BY JOE REID |

Here Come More Movies Based On Magazine Articles (That's a Good Thing)

Plus, plan your own marathon of films based on articles!

Here Come More Movies Based On Magazine Articles (That's a Good Thing)

In Sunday's New York Times, David Carr profiled journalists Joshuah Bearman and Joshua Davis, writers of long-form nonfiction magazine articles that have frequently, and increasingly, been optioned for big-screen treatment. Bearman currently is in possession of a USC Scripter Award, in fact, for the article he wrote that was the basis for Chris Terrio's script for Argo. Together, they're working on a venture called Epic, described in the Times as "a kind of online literary platform that will commission and publish big, nonfiction narratives that might also make good movies."

They are trying to build a model for long-form journalism where the revenue generated over the entire life of a story — magazine fees, sales on Audible.com and Amazon Kindle Singles, ancillary film and television rights — can be used to finance the costs of reporting.

Writers, even ones with custody of a great story, can get lost in a thicket of pitches, edits and reselling. Mr. Bearman and Mr. Davis have cracked the code a bit and have the skills to help authors exercise some control in a changed marketplace.

Streamlining the process for movie projects based on nonfiction articles could certainly lead to more movies on the level of Argo -- medium-budget true stories with middlebrow appeal. With their business overhead less of a concern, the theory goes, journalists will be better able to chase the actual stories.

So what kinds of movies are we talking about? Enough to make for quite the kicky weekend marathon, actually. And far from being a monolithic genre of based-on-true-stories, scripts based on articles very often result in a wide range of styles. For your perusal:

Dog Day Afternoon (1975): Inspired by the article "The Boys in the Bank" in Life magazine by P.F. Kluge, the Sidney Lumet film features Al Pacino in one of his very best performances, a riveting (and fairly daring, for the time period) narrative, and a prime example of nonfiction article writing made pliable by a Hollywood master filmmaker.

The Insider (1999):Whistleblowing is often a very rich topic for magazine writers, playing as it does into investigative journalism. Based on Marie Brenner's article in Vanity Fair, titled "The Man Who Knew Too Much," this true story of Jeffrey Wigand (Russell Crowe in the film) taking his tobacco whistleblowing to 60 Minutes (particularly Al Pacino's Lowell Bergman and Christopher Plummer's Mike Wallace) gave director Michael Mann material to make his own Lumet-esque topical drama. Fantastic performances in this one, and a riveting story for something without much action to speak of.

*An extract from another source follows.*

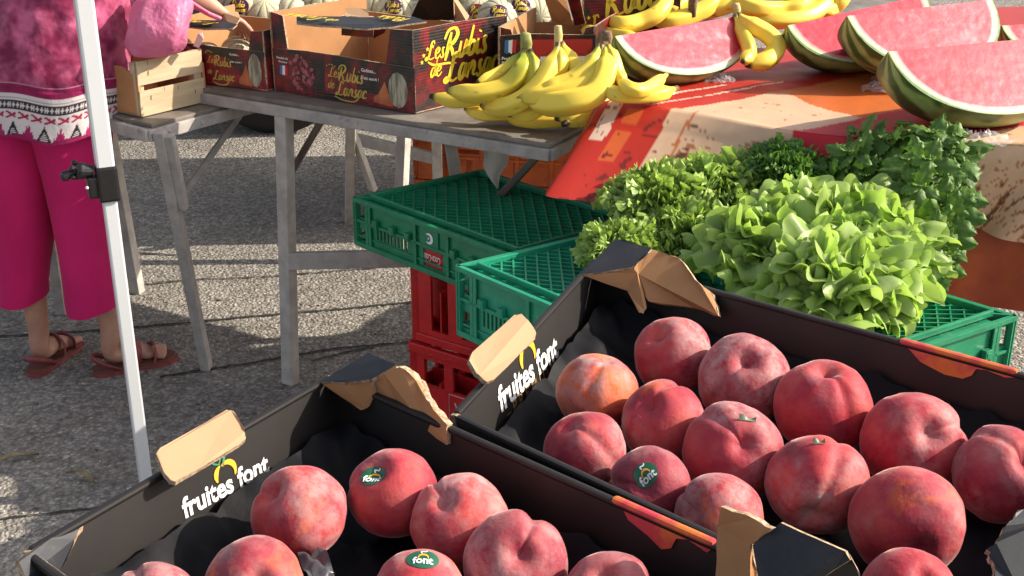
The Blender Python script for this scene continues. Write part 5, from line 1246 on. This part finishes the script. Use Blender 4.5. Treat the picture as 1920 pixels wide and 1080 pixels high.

Shattered Glass (2003): Almost inevitably, the story of journalistic fabulist Stephen Glass and his fraudulent march across the pages of The New Republic could only be told on film via the tesseract of a magazine article itself. Based on Buzz Bissinger's Vanity Fair of the same name, Billy Ray's film is addictive in his portrait of young, hungry journalists and the cult of personality that envelops them as easily as it does is Hollywood.

Bernie (2012): Richard Linklater's adaptation of a Texas Monthly article by Skip Hollandsworth is anything but a somber account. With Jack Black in the lead as a friendly mortician accused of gold-digging and murder, "Midnight in the Garden of East Texas" was molded into an insidiously funny portrait of small-town gossip and moral relativism. Come for Black and Shirley MacLaine's caustic romance; most definitely stay for all those townies.

The Bling Ring (2013): Nancy Jo Sales's Vanity Fair article "The Suspects Wore Louboutins" served as the basis for Sofia Coppola's leisurely, materialistic peek at L.A. youth culture. Riffing on the lives of vapid teens while sticking to the signposts of a crime spree that ultimately isn't all that interesting, Coppola is able to dig into characters despite there not being much character there. It's a wrangling of pure filmmaking out of a truth-based story, and it's a real triumph of adaptation.